DC-Loc: Accurate Automotive Radar Based Metric Localization with Explicit Doppler Compensation

TL;DR

DC-Loc is a radar-based localization method that explicitly compensates for Doppler effects, significantly improving accuracy in automotive scenarios by restoring Doppler distortions and modeling measurement uncertainty.

Contribution

The paper introduces a novel Doppler compensation algorithm and measurement uncertainty modeling for radar-based localization, enhancing accuracy over existing methods.

Findings

Outperforms state-of-the-art by 25.2% in translation accuracy.

Achieves 5.6% improvement in rotation accuracy.

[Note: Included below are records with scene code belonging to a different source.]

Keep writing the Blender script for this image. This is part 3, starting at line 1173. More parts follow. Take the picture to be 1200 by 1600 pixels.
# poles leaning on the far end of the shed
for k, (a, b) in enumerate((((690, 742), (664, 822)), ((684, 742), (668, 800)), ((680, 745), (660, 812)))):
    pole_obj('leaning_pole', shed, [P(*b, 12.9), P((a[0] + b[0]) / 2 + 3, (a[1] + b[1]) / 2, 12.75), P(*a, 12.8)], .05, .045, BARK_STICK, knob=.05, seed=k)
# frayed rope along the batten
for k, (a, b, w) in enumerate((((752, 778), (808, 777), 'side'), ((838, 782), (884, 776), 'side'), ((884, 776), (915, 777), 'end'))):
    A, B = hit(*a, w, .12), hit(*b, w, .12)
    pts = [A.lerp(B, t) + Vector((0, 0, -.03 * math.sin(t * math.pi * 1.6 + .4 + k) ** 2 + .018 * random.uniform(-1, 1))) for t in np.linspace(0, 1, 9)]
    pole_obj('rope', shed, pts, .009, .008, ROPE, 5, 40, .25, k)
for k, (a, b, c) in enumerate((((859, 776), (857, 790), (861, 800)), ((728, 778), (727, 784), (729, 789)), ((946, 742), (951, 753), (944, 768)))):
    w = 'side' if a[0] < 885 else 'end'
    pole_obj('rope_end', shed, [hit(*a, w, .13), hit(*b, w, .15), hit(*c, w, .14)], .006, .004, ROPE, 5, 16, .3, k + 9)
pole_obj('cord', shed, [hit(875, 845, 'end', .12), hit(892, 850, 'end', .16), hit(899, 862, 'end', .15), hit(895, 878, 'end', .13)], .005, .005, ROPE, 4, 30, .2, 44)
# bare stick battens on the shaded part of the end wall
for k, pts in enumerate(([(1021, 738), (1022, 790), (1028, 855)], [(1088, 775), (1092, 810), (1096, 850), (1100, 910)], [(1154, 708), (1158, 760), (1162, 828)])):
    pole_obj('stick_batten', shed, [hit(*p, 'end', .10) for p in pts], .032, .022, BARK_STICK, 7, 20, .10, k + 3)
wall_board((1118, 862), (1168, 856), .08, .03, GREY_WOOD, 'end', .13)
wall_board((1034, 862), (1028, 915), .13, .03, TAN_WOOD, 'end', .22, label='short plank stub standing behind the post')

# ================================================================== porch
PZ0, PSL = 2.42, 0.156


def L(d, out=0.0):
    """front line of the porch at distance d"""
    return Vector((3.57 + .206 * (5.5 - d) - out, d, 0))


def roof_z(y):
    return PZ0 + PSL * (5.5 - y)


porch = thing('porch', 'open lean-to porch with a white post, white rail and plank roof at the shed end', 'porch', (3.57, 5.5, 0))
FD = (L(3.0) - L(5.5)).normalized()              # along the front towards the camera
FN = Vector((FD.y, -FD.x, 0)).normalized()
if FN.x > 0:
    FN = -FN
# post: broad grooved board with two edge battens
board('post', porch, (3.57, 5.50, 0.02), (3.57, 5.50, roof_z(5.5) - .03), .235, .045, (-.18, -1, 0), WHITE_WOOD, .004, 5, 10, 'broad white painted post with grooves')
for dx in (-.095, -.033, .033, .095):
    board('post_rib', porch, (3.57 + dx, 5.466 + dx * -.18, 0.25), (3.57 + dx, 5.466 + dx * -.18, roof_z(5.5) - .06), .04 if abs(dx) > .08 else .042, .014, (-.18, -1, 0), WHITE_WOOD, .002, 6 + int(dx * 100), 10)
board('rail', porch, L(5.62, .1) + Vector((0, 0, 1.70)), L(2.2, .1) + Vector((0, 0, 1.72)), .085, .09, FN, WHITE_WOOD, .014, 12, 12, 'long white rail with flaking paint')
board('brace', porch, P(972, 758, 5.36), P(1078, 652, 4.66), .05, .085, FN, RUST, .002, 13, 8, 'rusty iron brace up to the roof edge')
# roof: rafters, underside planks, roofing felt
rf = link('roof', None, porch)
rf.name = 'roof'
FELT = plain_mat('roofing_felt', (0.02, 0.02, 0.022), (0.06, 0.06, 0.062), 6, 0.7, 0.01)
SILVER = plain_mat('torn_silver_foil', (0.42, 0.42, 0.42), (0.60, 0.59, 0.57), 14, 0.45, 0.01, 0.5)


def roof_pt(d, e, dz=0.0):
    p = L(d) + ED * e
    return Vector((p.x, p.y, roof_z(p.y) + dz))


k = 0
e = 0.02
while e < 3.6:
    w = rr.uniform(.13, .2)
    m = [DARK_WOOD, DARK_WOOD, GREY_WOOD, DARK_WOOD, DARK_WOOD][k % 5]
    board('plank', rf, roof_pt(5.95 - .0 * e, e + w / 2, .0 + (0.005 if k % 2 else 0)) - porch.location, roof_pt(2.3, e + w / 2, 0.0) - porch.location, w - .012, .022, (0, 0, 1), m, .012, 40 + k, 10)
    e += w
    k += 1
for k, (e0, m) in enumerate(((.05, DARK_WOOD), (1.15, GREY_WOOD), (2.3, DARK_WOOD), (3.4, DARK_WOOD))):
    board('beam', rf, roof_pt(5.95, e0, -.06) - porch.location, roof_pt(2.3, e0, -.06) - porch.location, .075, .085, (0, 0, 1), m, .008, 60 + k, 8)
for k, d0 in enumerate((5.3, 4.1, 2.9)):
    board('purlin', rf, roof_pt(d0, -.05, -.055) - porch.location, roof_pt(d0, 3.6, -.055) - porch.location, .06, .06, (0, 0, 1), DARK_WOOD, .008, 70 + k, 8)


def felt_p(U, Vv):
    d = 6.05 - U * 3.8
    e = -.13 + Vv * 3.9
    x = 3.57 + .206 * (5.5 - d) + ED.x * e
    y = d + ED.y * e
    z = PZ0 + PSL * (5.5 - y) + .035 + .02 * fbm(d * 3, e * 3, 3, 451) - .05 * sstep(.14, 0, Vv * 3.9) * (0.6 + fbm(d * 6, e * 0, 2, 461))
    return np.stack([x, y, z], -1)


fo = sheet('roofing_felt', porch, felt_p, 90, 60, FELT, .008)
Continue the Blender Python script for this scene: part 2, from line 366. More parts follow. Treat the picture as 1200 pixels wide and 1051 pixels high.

Validated on nuScenes dataset and CARLA simulator.

Abstract

Automotive mmWave radar has been widely used in the automotive industry due to its small size, low cost, and complementary advantages to optical sensors (e.g., cameras, LiDAR, etc.) in adverse weathers, e.g., fog, raining, and snowing. On the other side, its large wavelength also poses fundamental challenges to perceive the environment. Recent advances have made breakthroughs on its inherent drawbacks, i.e., the multipath reflection and the sparsity of mmWave radar's point clouds. However, the frequency-modulated continuous wave modulation of radar signals makes it more sensitive to vehicles' mobility than optical sensors. This work focuses on the problem of frequency shift, i.e., the Doppler effect distorts the radar ranging measurements and its knock-on effect on metric localization. We propose a new radar-based metric localization framework, termed DC-Loc, which can obtain more accurate location estimation by restoring the Doppler distortion. Specifically, we first design a new algorithm that explicitly compensates the Doppler distortion of radar scans and then model the measurement uncertainty of the Doppler-compensated point cloud to further optimize the metric localization. Extensive experiments using the public nuScenes dataset and CARLA simulator demonstrate that our method outperforms the state-of-the-art approach by 25.2% and 5.6% improvements in terms of translation and rotation errors, respectively.